↓↓↓
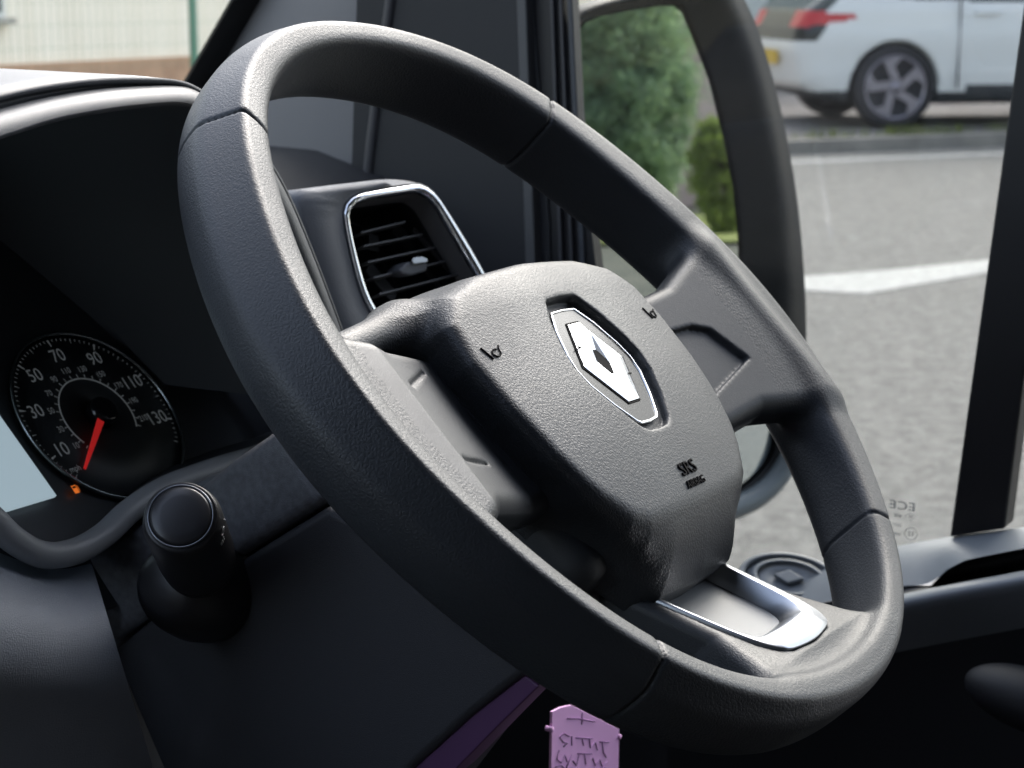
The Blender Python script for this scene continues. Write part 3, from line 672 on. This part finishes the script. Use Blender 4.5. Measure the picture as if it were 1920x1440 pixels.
# tweeter in the ledge
tw = empty('tweeter'); tw.parent = door
tn = Vector((-.55, -.25, .80)).normalized(); tp = at(1478, 1092, 0, XD - .034)
def tri(r1_, r2_, off, th, nm, m, par=tw):
    sx = Vector((0, -1, .34)); M = frame_of(tp, sx, tn); rr_ = []
    for r, z in ((r1_, off), (r1_, off + th), (r2_, off + th), (r2_, off)):
        rr_.append([M @ Vector((r * 1.35 * math.cos(a), r * .80 * math.sin(a), z)) for a in np.linspace(0, 6.2832, 41)[:-1]])
    return loft(nm, rr_, m, par, closed=True)
tri(.026, .023, .004, .003, 'tweeter_rim', M_ledge); tri(.019, .0165, .005, .002, 'tweeter_rib', M_ledge); tri(.023, .002, .002, .002, 'tweeter_grille', M_ledge)
M = frame_of(tp, Vector((0, -1, .34)), tn)
prism('diamond_boss', [M @ Vector((x * .011, y * .0075, .0045)) for x, y in ((-1, 0), (0, .8), (1, 0), (0, -.8))], tn * .0035, M_ledge, tw, .001)
# door pull low on the panel
pv = at(1885, 1298, 0, XD - .115)
def pull_sdf(X, Y, Z): return (np.sqrt((X / .022) ** 2 + ((Y + .02) / .046) ** 2 + ((Z - .15 * Y) / .020) ** 2) - 1) * .02
P, _, Q = sdf_mesh(pull_sdf, (-.03, -.08, -.04), (.03, .04, .04), .002)
P = P + np.array(pv); sdf_parts(P, Q, np.zeros(len(Q), int), ['door_pull'], [M_door], door, world=True)

# ================================================================== DOOR MIRROR
mir = empty('door_mirror', (.75, .25, -.05), label='tall black door mirror reflecting trees beyond the quarter window', cat='mirror')
mp = at(1230, 260, 0, .74); mn = Vector((-.366, -.93, .050)).normalized()
mo = lambda x, y, off=0: onp(x, y, mp, mn) + mn * off
M_mh = mat('mirror_housing', (.009, .011, .014), .5, spec=.3, fine=.15, noise=(12, .2)); M_mirror = mat('mirror_silver', (.80, .86, .86), .0, metal=1)
gl_px = [(1072, 105), (1078, 68), (1100, 42), (1130, 30), (1180, 20), (1240, 11), (1264, 11), (1280, 24), (1305, 85), (1330, 150), (1355, 250), (1375, 350), (1384, 440), (1388, 540), (1385, 600), (1280, 640), (1140, 640), (1128, 560), (1115, 470), (1095, 350), (1080, 230)]
prism('mirror_glass', [mo(x, y, -.001) for x, y in gl_px], -mn * .003, M_mirror, mir)
hs_o = [(1058, 110), (1062, 60), (1085, 22), (1130, 2), (1200, -14), (1290, -24), (1370, -24), (1405, 20), (1440, 120), (1468, 230), (1490, 350), (1503, 470), (1510, 600), (1506, 720), (1490, 820), (1462, 890), (1420, 935), (1360, 962), (1280, 985), (1190, 990), (1150, 940), (1140, 800), (1132, 640), (1105, 420), (1070, 230)]
hs_i = [(1068, 106), (1074, 64), (1097, 38), (1130, 26), (1200, 13), (1240, 6), (1268, 6), (1284, 20), (1335, 150), (1362, 260), (1380, 360), (1388, 440), (1392, 560), (1400, 700), (1452, 800), (1448, 858), (1410, 902), (1352, 936), (1280, 955), (1205, 955), (1165, 920), (1150, 800), (1140, 640), (1112, 470), (1076, 230)]
ho = [mo(x, y) for x, y in hs_o]; hi = [mo(x, y) for x, y in hs_i]
hc = sum(ho, Vector()) / len(ho)
hsh = lambda r, k: [p + (hc - p).normalized() * k for p in r]
rows = [[p - mn * .10 for p in hsh(ho, .05)], [p - mn * .07 for p in hsh(ho, .012)], [p - mn * .02 for p in ho], [p + mn * .002 for p in hsh(ho, .001)],
        [a.lerp(b, .42) + mn * .006 for a, b in zip(ho, hi)], [a.lerp(b, .50) + mn * .003 for a, b in zip(ho, hi)], [a.lerp(b, .97) + mn * .001 for a, b in zip(ho, hi)], hi, [p - mn * .006 for p in hi]]
rows = [spline(r, 4, closed=True) for r in rows]
loft('mirror_housing', rows, M_mh, mir, closed=True)
prism('mirror_back', [p - mn * .006 for p in hsh(hi, -.004)], -mn * .06, M_mh, mir)
bar('glass_divider', mo(1120, 650), mo(1395, 640), .02, .010, M_mh, mir, bev=.002)
# wide-angle lower glass: convex patch
wc = mo(1300, 810); wn = (mn + Vector((-.02, 0, -.012))).normalized(); sx_ = Vector((0, 0, 1)).cross(wn).normalized(); sy_ = wn.cross(sx_)
lp = [(1395, 690), (1445, 805), (1440, 855), (1405, 896), (1350, 930), (1280, 948), (1208, 948), (1172, 915), (1155, 800), (1145, 690)]
lps = [mo(x, y) for x, y in lp]; lc = sum(lps, Vector()) / len(lps); Rw = .9; rows = []
for k in np.linspace(.02, 1, 12):
    r = []
    for p in spline(lps, 3, closed=True):
        d_ = (p - lc) * k; r.append(lc + d_ - wn * (d_.length_squared / (2 * Rw)) + wn * .003)
    rows.append(r)
loft('wide_angle_glass', rows, M_mirror, mir, closed=True)
low = [(1512, 700), (1492, 822), (1464, 892), (1420, 937), (1360, 964), (1280, 986), (1190, 990)]
tube('lower_edge_tube', spline([mo(x - 6, y - 8, .004) for x, y in low], 6), .011, mat('tube_grey', (.22, .26, .29), .35), mir, 12)  # lighter grey tube along the lower edge of the housing
bar('mirror_arm', Vector((.50, .36, -.12)), mo(1100, 560, -.05), .06, .05, M_mh, mir, bev=.01)

# ================================================================== KEY TAG, PAINTED TAG REFLECTION
M_pink = mat('pink_card', (.97, .54, .95), .5); 
tagy = .06
tg = empty('key_tag', tuple(at(1097, 1400, 1, tagy)), label='pink key tag with handwriting hanging below the steering wheel', cat='tag')
TG = lambda x, y: at(820 + x / 4.571, 1240 + y / 4.571, 1, tagy)
prism('tag_card', [TG(*q) for q in ((985, 432), (1060, 395), (1150, 375), (1225, 410), (1560, 580), (1545, 1500), (965, 1500))], (0, .0015, 0), M_pink, tg, .0003)
vs, fs = [], []
scr = [[(1110, 490), (1200, 488), (1350, 515)], [(1240, 440), (1235, 540)],
 [(1130, 640), (1080, 615), (1045, 650), (1075, 690), (1110, 700), (1080, 730)], [(1150, 640), (1150, 720)], [(1185, 655), (1330, 660)], [(1240, 660), (1250, 720)], [(1300, 665), (1310, 740), (1350, 690), (1370, 760)], [(1390, 690), (1470, 690)], [(1410, 690), (1420, 780), (1445, 820)],
 [(1040, 760), (1020, 840), (1060, 870), (1090, 800), (1110, 860)], [(1150, 800), (1100, 914)], [(1160, 850), (1190, 890), (1210, 800)], [(1200, 790), (1320, 790)], [(1260, 800), (1270, 880)], [(1330, 830), (1350, 890), (1390, 840), (1410, 900), (1450, 860)], [(1010, 905), (1060, 890), (1090, 920)], [(1140, 920), (1300, 930), (1440, 915)]]
for st in scr: tube_geo([TG(*q) + Vector((0, -.0002, 0)) for q in st], .0004, 5, vs, fs)
link('handwriting', recalc(mesh('handwriting', vs, fs)), mat('faded_ink', (.33, .16, .38), .6), tg)
for q in ((975, 582), (1556, 645)): tube('tag_rivet', [TG(*q) + Vector((0, -.001, 0)), TG(*q) + Vector((0, .003, 0))], .0016, M_pink, tg, 8)
M_purp = mat('tag_reflection_purple', (.10, .042, .115), .5)
st = prism('tag_reflection', [at(x, y, 0, XS + .004) for x, y in ((984, 1266), (1011, 1287), (930, 1366), (850, 1448), (800, 1500), (720, 1500), (772, 1445), (882, 1344))], (.05, .004, 0), M_purp, None, .001)  # reflection of the tag on the shroud, built as a solid purple strip
tag(st, 'purple reflection of the key tag on the column, built as a strip', 'strip')

# ================================================================== CAB SHELL, unseen; roof, rear and side walls block and shape light
tag(box('cab_floor', (-.3, -.3, -.72), (2.6, 2.4, .04), M_void), kind='structure')
tag(box('cab_rear_blocker', (-.35, -1.35, .1), (2.2, .04, 1.7), M_void), kind='structure')  # out of view, added to block light from behind
tag(box('cab_side_blocker', (-1.5, -.2, -.38), (.04, 2.3, .66), M_void), kind='structure')  # out of view, added full length to keep the lower parts dark
tag(box('cab_side_blocker', (-1.5, -.58, .40), (.04, 1.54, .88), M_void), kind='structure')  # out of view, added to block side light, open past its front end
tag(box('cab_roof_blocker', (-.5, -.70, .86), (2.1, 1.36, .04), M_void), kind='structure')  # added out of view, cut short so sky light enters in front
tag(box('cab_front_wall', (-.45, .97, -.38), (2.1, .04, .72), M_void), kind='structure')
tag(box('cab_door_sill', (.46, -.1, -.62), (.10, 2.2, .20), M_void), kind='structure')

# ================================================================== OUTSIDE
ZG = -1.055; g_ = lambda x, y, z=ZG: at(x, y, 2, z)
def noisemat(name, c1, c2, scale, rough=.9, bump=.0, stretch=(1, 1, 1), detail=8, pos=(.35, .65)):
    m = bpy.data.materials.new(name); m.use_nodes = True; t = m.node_tree; b = t.nodes['Principled BSDF']; L = t.links.new
    tc = t.nodes.new('ShaderNodeTexCoord'); mp_ = t.nodes.new('ShaderNodeMapping'); mp_.inputs['Scale'].default_value = stretch
    n = t.nodes.new('ShaderNodeTexNoise'); n.inputs['Scale'].default_value = scale; n.inputs['Detail'].default_value = detail; n.inputs['Roughness'].default_value = .65
    r = t.nodes.new('ShaderNodeValToRGB'); r.color_ramp.elements[0].position, r.color_ramp.elements[1].position = pos
    r.color_ramp.elements[0].color = (*c1, 1); r.color_ramp.elements[1].color = (*c2, 1)
    L(tc.outputs['Object'], mp_.inputs[0]); L(mp_.outputs[0], n.inputs['Vector']); L(n.outputs['Fac'], r.inputs[0]); L(r.outputs[0], b.inputs['Base Color'])
    b.inputs['Roughness'].default_value = rough; b.inputs['Specular IOR Level'].default_value = .3
    if bump:
        bp = t.nodes.new('ShaderNodeBump'); bp.inputs['Strength'].default_value = bump; bp.inputs['Distance'].default_value = .01
        n2 = t.nodes.new('ShaderNodeTexNoise'); n2.inputs['Scale'].default_value = 90; n2.inputs['Detail'].default_value = 3
        L(tc.outputs['Object'], n2.inputs['Vector']); L(n2.outputs['Fac'], bp.inputs['Height']); L(bp.outputs[0], b.inputs['Normal'])
    return m
M_road = noisemat('worn_asphalt', (.12, .118, .112), (.27, .265, .25), 26, .9, .6, detail=9, pos=(.32, .68))
def sheet(name, pts, m, kind='structure', th=.0):
    o = prism(name, [Vector(p) for p in pts], (0, 0, -max(th, .002)), m, None); return tag(o, kind=kind)
sheet('ground', [(-200, -200, ZG - .02), (250, -200, ZG - .02), (250, 250, ZG - .02), (-200, 250, ZG - .02)], noisemat('earth', (.10, .10, .08), (.16, .15, .12), 1.5), th=.1)
kA, kB = g_(1480, 290), g_(1880, 274); kd = (kB - kA).normalized(); kn = Vector((-kd.y, kd.x, 0)); kn = kn if kn.dot(FWD) > 0 else -kn
K = lambda s, t, z=0: kA + kd * s + kn * t + Vector((0, 0, z))
sheet('road', [K(-60, -14), K(60, -14), K(60, 0), K(-60, 0)], M_road)
M_white = noisemat('road_paint', (.34, .34, .33), (.54, .54, .52), 20, .8)
eA = g_(1475, 306); eo = (eA - kA).dot(kn)
sheet('edge_line', [K(-40, eo - .05, .004), K(40, eo - .05, .004), K(40, eo + .10, .004), K(-40, eo + .10, .004)], M_white)
sheet('centre_marking', [g_(x, y) + Vector((0, 0, .004)) for x, y in ((1380, 528), (1510, 519), (1650, 509), (1860, 488), (1868, 509), (1625, 552), (1510, 546), (1380, 540))], M_white)
M_pav = noisemat('pavement_grit', (.17, .155, .15), (.27, .25, .24), 1.2, .9, .4)
sheet('pavement', [K(-60, .22, .10), K(60, .22, .10), K(60, 40, .10), K(-60, 40, .10)], M_pav, th=.12)
kerb = prism('kerb', [K(-60, 0, .10), K(60, 0, .10), K(60, .215, .10), K(-60, .215, .10)], (0, 0, -.14), noisemat('kerb_stone', (.20, .19, .175), (.32, .30, .27), 3), None)
tag(kerb, kind='structure')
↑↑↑
THE EXERCISE :: Return only the lines from the start of the data through the line that contains "P = P + np.array(pv);", please, copying them exactly and omitting all pictures.

TASK RESPONSE ::
The Blender Python script for this scene continues. Write part 3, from line 672 on. This part finishes the script. Use Blender 4.5. Measure the picture as if it were 1920x1440 pixels.
# tweeter in the ledge
tw = empty('tweeter'); tw.parent = door
tn = Vector((-.55, -.25, .80)).normalized(); tp = at(1478, 1092, 0, XD - .034)
def tri(r1_, r2_, off, th, nm, m, par=tw):
    sx = Vector((0, -1, .34)); M = frame_of(tp, sx, tn); rr_ = []
    for r, z in ((r1_, off), (r1_, off + th), (r2_, off + th), (r2_, off)):
        rr_.append([M @ Vector((r * 1.35 * math.cos(a), r * .80 * math.sin(a), z)) for a in np.linspace(0, 6.2832, 41)[:-1]])
    return loft(nm, rr_, m, par, closed=True)
tri(.026, .023, .004, .003, 'tweeter_rim', M_ledge); tri(.019, .0165, .005, .002, 'tweeter_rib', M_ledge); tri(.023, .002, .002, .002, 'tweeter_grille', M_ledge)
M = frame_of(tp, Vector((0, -1, .34)), tn)
prism('diamond_boss', [M @ Vector((x * .011, y * .0075, .0045)) for x, y in ((-1, 0), (0, .8), (1, 0), (0, -.8))], tn * .0035, M_ledge, tw, .001)
# door pull low on the panel
pv = at(1885, 1298, 0, XD - .115)
def pull_sdf(X, Y, Z): return (np.sqrt((X / .022) ** 2 + ((Y + .02) / .046) ** 2 + ((Z - .15 * Y) / .020) ** 2) - 1) * .02
P, _, Q = sdf_mesh(pull_sdf, (-.03, -.08, -.04), (.03, .04, .04), .002)
P = P + np.array(pv); sdf_parts(P, Q, np.zeros(len(Q), int), ['door_pull'], [M_door], door, world=True)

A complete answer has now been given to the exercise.